- Task instructions
Count every line that has the word "writing". Give the number, without anything more.

— Begin —

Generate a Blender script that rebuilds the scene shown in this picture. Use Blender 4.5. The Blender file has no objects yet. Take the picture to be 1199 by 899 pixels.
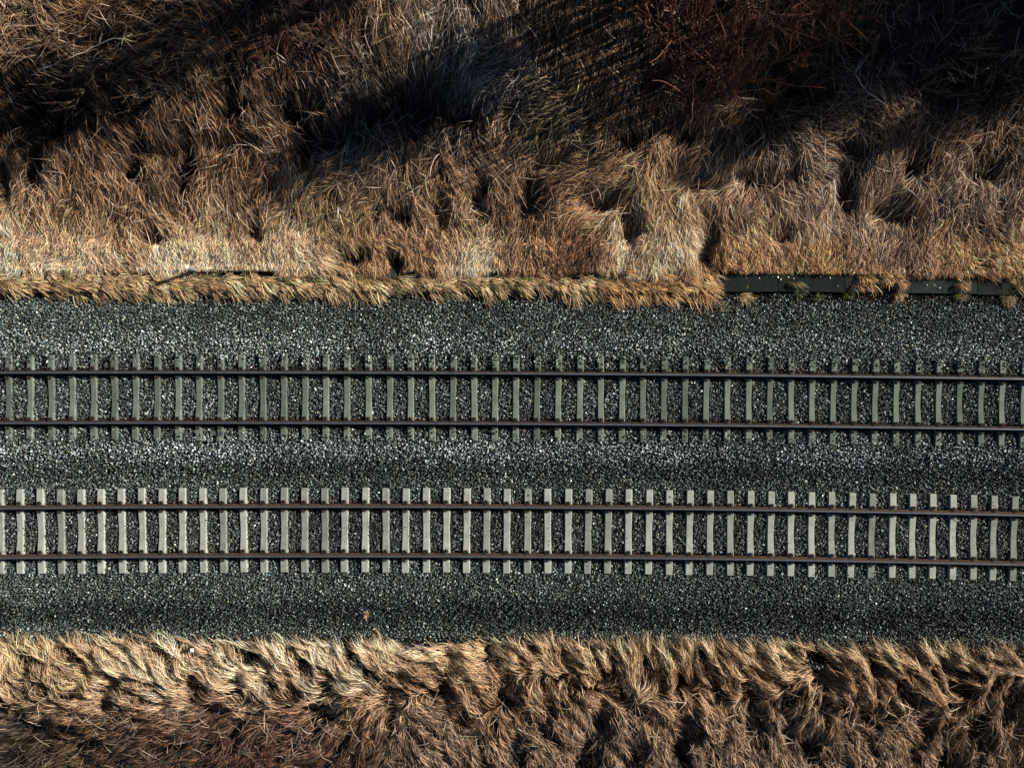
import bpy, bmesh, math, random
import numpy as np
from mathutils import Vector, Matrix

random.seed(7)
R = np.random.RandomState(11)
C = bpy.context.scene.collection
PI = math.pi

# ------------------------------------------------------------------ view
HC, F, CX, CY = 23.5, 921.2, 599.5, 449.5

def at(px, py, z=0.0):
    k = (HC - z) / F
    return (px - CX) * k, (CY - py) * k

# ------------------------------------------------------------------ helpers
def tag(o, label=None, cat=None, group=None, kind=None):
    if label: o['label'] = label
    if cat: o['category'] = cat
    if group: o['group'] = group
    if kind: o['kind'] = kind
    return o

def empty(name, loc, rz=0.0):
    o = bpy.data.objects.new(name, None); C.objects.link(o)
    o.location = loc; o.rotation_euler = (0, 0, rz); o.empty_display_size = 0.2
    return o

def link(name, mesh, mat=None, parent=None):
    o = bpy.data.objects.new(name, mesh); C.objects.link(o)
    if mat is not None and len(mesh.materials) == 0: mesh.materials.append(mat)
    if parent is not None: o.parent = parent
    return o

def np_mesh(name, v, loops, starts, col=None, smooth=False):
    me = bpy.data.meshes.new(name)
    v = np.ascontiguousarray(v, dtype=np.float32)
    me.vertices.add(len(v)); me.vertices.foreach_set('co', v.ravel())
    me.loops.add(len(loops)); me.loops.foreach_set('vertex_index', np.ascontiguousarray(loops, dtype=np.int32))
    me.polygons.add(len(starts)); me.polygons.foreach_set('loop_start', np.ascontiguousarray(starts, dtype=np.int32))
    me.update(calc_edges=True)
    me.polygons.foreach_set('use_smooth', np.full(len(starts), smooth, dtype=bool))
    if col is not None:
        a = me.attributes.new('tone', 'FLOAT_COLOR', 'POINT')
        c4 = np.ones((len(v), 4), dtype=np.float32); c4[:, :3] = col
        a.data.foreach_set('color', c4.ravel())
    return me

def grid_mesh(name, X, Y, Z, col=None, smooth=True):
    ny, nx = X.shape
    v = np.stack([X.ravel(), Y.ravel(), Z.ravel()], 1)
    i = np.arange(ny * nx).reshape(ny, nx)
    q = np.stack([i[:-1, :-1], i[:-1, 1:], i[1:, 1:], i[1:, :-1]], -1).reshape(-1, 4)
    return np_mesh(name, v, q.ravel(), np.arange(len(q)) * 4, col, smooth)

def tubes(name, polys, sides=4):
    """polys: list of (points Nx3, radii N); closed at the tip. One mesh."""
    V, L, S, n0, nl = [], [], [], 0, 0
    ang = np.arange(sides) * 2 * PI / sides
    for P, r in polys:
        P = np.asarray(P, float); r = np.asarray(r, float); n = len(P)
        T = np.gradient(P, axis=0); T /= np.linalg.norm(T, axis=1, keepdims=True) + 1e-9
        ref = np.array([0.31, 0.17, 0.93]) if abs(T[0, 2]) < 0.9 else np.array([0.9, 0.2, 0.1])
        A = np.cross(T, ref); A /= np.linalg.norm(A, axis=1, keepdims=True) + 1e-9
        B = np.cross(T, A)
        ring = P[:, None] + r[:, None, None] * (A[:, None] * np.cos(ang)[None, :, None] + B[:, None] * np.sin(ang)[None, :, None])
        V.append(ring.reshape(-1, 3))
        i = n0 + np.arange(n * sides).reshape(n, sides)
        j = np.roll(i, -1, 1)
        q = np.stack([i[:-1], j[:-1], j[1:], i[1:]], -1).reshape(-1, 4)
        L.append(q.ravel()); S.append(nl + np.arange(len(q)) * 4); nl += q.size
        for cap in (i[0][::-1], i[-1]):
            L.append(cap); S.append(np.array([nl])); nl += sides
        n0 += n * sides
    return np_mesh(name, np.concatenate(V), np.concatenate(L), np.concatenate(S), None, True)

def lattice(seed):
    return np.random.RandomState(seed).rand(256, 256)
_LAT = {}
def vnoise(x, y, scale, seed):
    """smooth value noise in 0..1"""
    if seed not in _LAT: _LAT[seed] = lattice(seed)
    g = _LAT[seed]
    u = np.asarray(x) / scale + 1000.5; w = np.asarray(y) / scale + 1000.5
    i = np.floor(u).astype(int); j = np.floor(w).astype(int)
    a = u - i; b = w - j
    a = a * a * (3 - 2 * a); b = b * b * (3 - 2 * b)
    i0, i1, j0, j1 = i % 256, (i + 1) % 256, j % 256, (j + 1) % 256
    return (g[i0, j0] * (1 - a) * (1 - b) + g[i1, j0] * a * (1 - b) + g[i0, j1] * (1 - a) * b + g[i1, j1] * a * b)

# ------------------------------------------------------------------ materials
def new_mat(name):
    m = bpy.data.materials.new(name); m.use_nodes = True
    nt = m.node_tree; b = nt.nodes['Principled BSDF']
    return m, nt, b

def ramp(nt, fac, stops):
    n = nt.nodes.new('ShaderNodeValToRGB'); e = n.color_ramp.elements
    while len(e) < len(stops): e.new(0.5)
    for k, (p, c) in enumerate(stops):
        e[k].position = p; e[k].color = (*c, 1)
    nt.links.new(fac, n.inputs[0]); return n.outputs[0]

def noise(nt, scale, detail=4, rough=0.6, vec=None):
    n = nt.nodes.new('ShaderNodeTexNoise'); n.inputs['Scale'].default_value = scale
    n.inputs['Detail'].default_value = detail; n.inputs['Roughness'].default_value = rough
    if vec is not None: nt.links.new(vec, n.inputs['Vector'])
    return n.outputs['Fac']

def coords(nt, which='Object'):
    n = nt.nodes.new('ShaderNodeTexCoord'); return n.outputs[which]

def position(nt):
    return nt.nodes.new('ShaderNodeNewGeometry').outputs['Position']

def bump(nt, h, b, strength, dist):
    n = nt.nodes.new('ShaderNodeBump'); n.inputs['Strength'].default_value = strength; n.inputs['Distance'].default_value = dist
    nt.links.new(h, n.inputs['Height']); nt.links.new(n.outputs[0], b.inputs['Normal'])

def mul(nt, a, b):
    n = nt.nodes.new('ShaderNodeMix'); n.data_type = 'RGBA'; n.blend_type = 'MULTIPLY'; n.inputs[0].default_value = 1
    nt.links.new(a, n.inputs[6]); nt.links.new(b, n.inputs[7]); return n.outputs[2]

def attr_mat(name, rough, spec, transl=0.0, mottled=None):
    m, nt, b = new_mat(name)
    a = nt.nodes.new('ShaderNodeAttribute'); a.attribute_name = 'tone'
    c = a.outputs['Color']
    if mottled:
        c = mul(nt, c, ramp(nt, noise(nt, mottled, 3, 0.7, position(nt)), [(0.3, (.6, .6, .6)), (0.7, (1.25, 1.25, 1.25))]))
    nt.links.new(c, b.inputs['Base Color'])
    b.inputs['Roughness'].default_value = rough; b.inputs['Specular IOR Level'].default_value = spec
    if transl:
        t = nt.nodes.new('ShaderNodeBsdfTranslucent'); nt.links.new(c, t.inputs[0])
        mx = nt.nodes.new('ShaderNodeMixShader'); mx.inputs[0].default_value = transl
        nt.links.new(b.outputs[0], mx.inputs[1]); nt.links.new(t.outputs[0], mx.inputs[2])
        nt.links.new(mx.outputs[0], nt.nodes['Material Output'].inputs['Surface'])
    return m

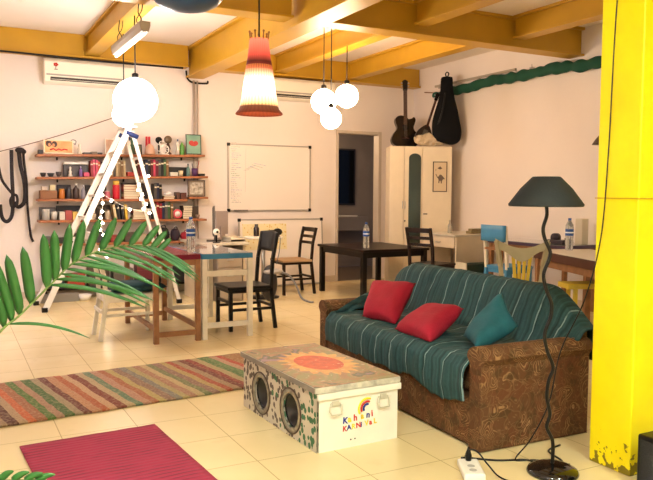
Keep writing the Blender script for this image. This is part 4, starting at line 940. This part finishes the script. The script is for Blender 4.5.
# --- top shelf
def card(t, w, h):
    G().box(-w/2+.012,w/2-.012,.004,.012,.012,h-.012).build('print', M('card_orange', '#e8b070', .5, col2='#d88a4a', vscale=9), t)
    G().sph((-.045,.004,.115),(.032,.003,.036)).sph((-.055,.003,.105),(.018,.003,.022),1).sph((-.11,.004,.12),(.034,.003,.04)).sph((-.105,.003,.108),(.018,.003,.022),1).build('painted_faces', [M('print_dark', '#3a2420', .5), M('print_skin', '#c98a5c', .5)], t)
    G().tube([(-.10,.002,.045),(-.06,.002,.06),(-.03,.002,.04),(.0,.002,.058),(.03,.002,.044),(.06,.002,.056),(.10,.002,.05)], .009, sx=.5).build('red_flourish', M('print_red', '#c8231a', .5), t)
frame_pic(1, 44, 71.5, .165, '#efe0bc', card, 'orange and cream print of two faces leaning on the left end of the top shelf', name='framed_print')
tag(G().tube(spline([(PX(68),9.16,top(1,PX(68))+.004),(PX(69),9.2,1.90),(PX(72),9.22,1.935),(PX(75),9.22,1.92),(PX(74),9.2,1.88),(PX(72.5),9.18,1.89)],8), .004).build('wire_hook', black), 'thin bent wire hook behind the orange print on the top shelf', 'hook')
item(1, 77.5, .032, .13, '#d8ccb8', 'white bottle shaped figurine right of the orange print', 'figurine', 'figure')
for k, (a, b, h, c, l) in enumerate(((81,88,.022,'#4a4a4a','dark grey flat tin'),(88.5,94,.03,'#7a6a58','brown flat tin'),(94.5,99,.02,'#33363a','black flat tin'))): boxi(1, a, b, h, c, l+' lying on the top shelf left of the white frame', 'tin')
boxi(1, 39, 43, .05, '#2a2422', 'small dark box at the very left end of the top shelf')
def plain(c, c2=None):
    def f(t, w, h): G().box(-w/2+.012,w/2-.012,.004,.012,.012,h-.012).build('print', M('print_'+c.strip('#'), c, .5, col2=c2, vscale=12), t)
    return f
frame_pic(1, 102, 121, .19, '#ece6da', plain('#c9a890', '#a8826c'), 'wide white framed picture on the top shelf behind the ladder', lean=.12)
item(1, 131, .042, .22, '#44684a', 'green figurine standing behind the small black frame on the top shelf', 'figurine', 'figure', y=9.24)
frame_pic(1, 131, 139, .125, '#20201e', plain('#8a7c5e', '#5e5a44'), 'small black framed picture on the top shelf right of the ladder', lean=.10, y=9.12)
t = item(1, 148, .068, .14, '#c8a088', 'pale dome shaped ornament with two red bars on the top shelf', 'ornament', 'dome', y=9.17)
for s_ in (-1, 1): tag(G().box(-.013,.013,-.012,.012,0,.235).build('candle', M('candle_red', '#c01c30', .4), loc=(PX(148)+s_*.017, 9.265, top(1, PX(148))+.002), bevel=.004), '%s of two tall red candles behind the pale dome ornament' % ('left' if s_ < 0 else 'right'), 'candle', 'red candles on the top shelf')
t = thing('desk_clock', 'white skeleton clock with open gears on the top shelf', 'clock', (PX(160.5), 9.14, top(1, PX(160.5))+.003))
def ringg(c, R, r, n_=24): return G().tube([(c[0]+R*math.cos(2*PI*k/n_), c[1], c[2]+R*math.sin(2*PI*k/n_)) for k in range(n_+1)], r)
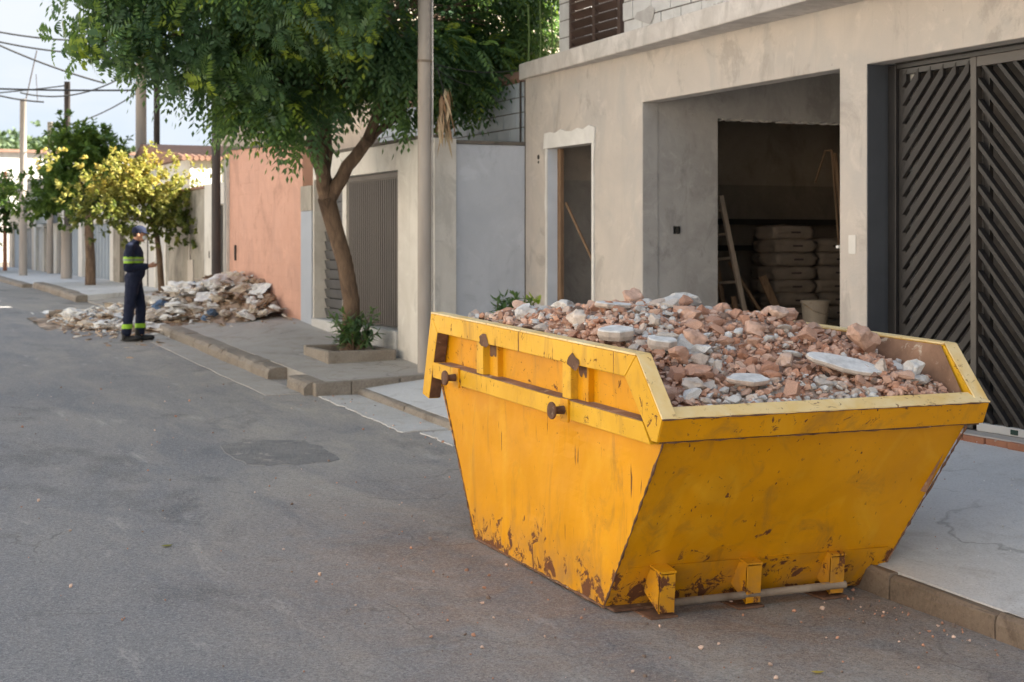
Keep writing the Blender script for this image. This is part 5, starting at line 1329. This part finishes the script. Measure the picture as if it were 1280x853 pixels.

— End —

- Exercise result
2